If you want to use your Alaska companion fare to reduce the overall cost, it adds some complications. You can fly from New York area airports into Venice and out of Rome on BA for $535 on your dates. Using your Alaska companion certificate to get to New York should cost around $500-600 for two, (I did not check your dates but that is what we generally pay). So the total per person should be around $850. But the risk of flying on separate tickets would not be worth the $200 savings to me. You are adding an extra stop, considerably extending the overall flight time, and subjecting yourselves to the risk of missing your long haul flight. Plus the certificate can only be used on planes operated by Alaska, and their flight schedule between Seattle and New York is limited. You would have to fly in the day before, incurring Hotel,expense, or take a very early morning flight from SEA and spend hours in the New York airport.

So I would advise you to save your companion certificate for other purposes. We only use ours if we want to spend several days on the east coast before flying abroad, such as last March when we went to Key West for a few days before flying out of Miami airport.

Another option from Seattle in the low-cost carrier class is Condor Air. They will fly you directly from Seattle to Frankfurt, where you will transfer to a Lufthansa flight to get to Italy, on the same ticket. They get mixed reviews and we have not flown them yet, but the fare is generally quite low.

Posted by
9834 posts

We have had excellent experiences with Condor and IcelandAir. At least include them in your research as options. From Seattle you can take direct flights to Europe on each, but as noted you must change planes in Reykjavik and Frankfurt.

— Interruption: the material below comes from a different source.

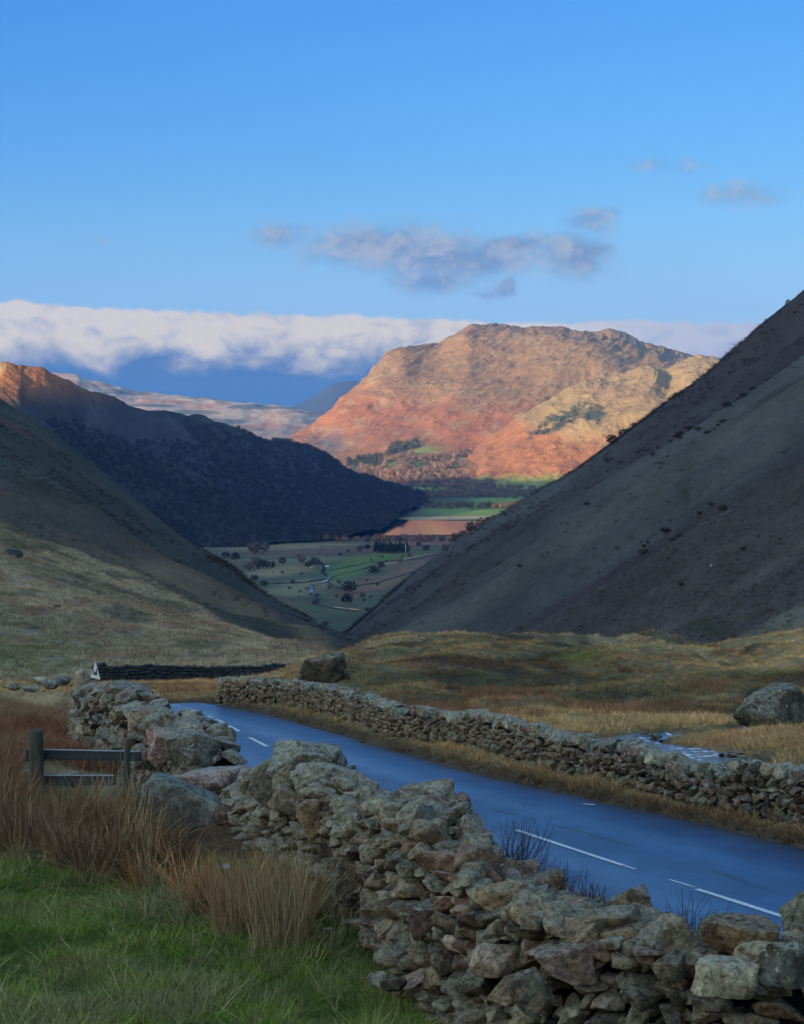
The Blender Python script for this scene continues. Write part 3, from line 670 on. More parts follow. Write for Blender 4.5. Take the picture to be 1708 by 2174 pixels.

It is excellent you are arriving 2 days before your tour starts!

Posted by
6570 posts

Norwegian Air Shuttle can get you into/back from Gatwick for $500 in September. Easyjet can fly you round trip GTW to FCO for 72 British pounds or around $100--2 hr. flight.
Let's see you get anywhere close to that on one of the big legacy air carriers. Norwegian is flying brand new Boeing 787s tol. Anytime I can take Norwegian, we fly with them. It is like flying 50% off which means we can go twice as often.

Posted by
12379 posts

Note that the Norwegian Air website states that for those low fares, “restrictions, baggage fees, and credit card surcharge may apply.” In other words, it will likely cost more than that $500David quotes ( and I found the base fare to be a bit more than +$500 for your dates, like $520).

Posted by
11450 posts

Have you looked at Airtransat out of Vancouver , they are cheap , they do fly into Rome , and withy he Canadian dollar being low you may find a great deal

Posted by
1802 posts

I would suggest you do some research, set up fare alerts on Kayak or Google Flights, know what a normal price is and track it for a few months. Then when you feel you have a good or even normal price, buy the tickets. I'm super cheap, look for deals etc. but after a few trips to Europe (from the west coast) I've decided a good route and time is better than cost. Don't over worry about it or over think it. I often buy my tickets 6 months in advance and only once did a better deal come around. It sounds like a wonderful trip, and expensive, so an extra couple hundred dollars isn't going to break the bank. You really don't know when or how much prices will change so it is anyones guess. We all want cheap, but if you are locked into dates then you have less choice. Make it simple with good routes, then relax and enjoy!

Posted by
1028 posts

Aer Lingus just started nonstop flights from Seattle to Dublin for around $800. Dublin is a nice place to get over the fatigue of the overnight flight from the US. We did this on our last trip. Actually, we stayed in Dun Laoghaire, which is a small town outside of Dublin. B&Bs in Dun Laoghaire cost about half of what hotels cost in the center of Dublin.

Posted by
3245 posts

Objection to above about Icelandair: This is not a budget airline, the ticket includes movies, seat selection, one bag in the price, no charge for credit cards, and a good points program (Alaska flights can also earn Icelandair points)-- legacy everything except free food and wine. True, in some markets Icelandair offers a budget no frills fare to compete with Norwegian and WOW, but so does Delta. Condor is more of a no frills airline with only 1 movie, no points program, and no seat selection, but the meals are free which they are not on Icelandair.

Summary: Icelandair is more of a legacy minus experience, and Condor more of a budget plus experience. But neither is a true no-frills-pay-for-everything airline.

Also: I can't imagine passing up Delta and a Schiphol transfer to Air France, Alitalia or KLM with Schengen admission during the transfer, and instead choosing BA and a Heathrow transfer, for the same price.

Or if you want to spend a night in Amsterdam, for instance, choose a Rome departure that's too late to make the connection to Seattle, so you'll automatically have a one-night layover (hotel fees up to you).

If you do this, on Delta at least you can force the layover to not require taking the first flight of the next day by booking multi-city. You will not be charged a higher fee for a 3 leg itinerary if you keep the AMS stay to under 24 hours.